In parallel, environmental performance was evaluated using a Life Cycle Assessment (LCA) in accordance with ISO 14040/44 standards. The LCA adopted a gate-to-gate boundary and accounted for both upstream and operational emissions, including those from equipment manufacturing, electricity generation, and system operation. Two comparative analyses were performed: one assessing the impact of LNG regasification with and without ORC integration, and another comparing the full-system environmental profiles of the three hydrogen production cases. The results clearly showed that ORC integration substantially reduced greenhouse gas emissions by displacing grid-supplied electricity, which is often carbon-intensive. Among the three scenarios, Case B exhibited the lowest global warming potential (GWP), primarily due to its efficient energy use, internal power generation, and reliance on proven technologies. Case A showed moderate emissions due to external electricity dependency, while Case C—although conceptually appealing—had the highest GWP owing to the material intensity and lower efficiency of SWDE components.
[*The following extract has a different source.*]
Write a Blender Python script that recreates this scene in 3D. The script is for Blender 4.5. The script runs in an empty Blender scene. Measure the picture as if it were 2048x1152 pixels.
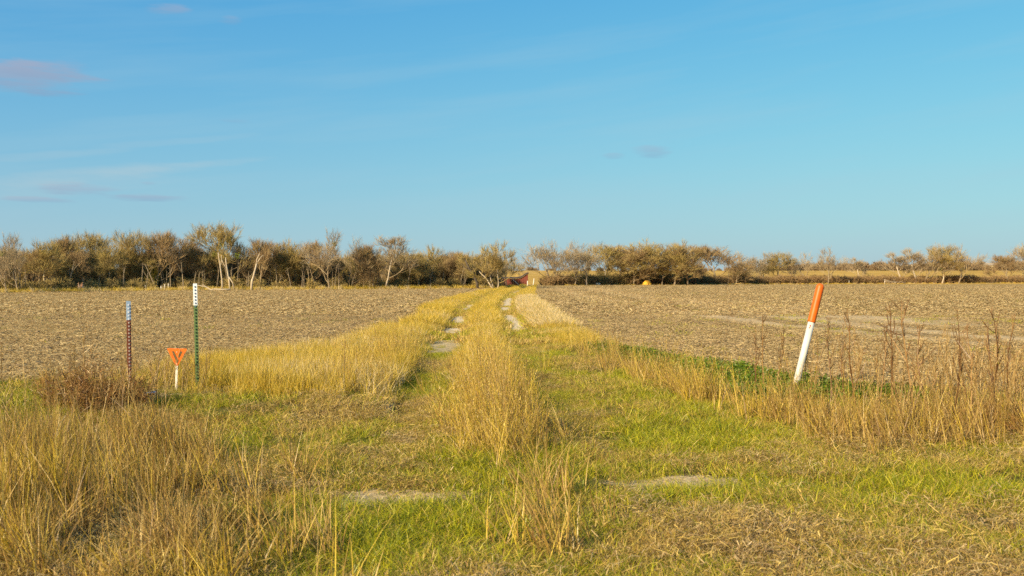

In conclusion, this study presents a compelling case for the integration of LNG cold energy recovery with hydrogen production systems. The findings demonstrate that such integration can significantly improve economic and environmental performance, especially when coupled with mature and commercially available technologies such as ORC and PEM electrolysis. Case B emerges as the most balanced and immediately implementable configuration, offering tangible benefits in cost, emissions reduction, and system resilience. Although Case C requires further technological advancement to become viable, it holds promise for future applications that prioritize system simplification and water resource flexibility. Ultimately, the proposed integration strategies contribute to ongoing global efforts to establish efficient, low-carbon hydrogen supply chains, and they highlight the value of repurposing cryogenic energy resources that would otherwise remain unused at LNG import terminals.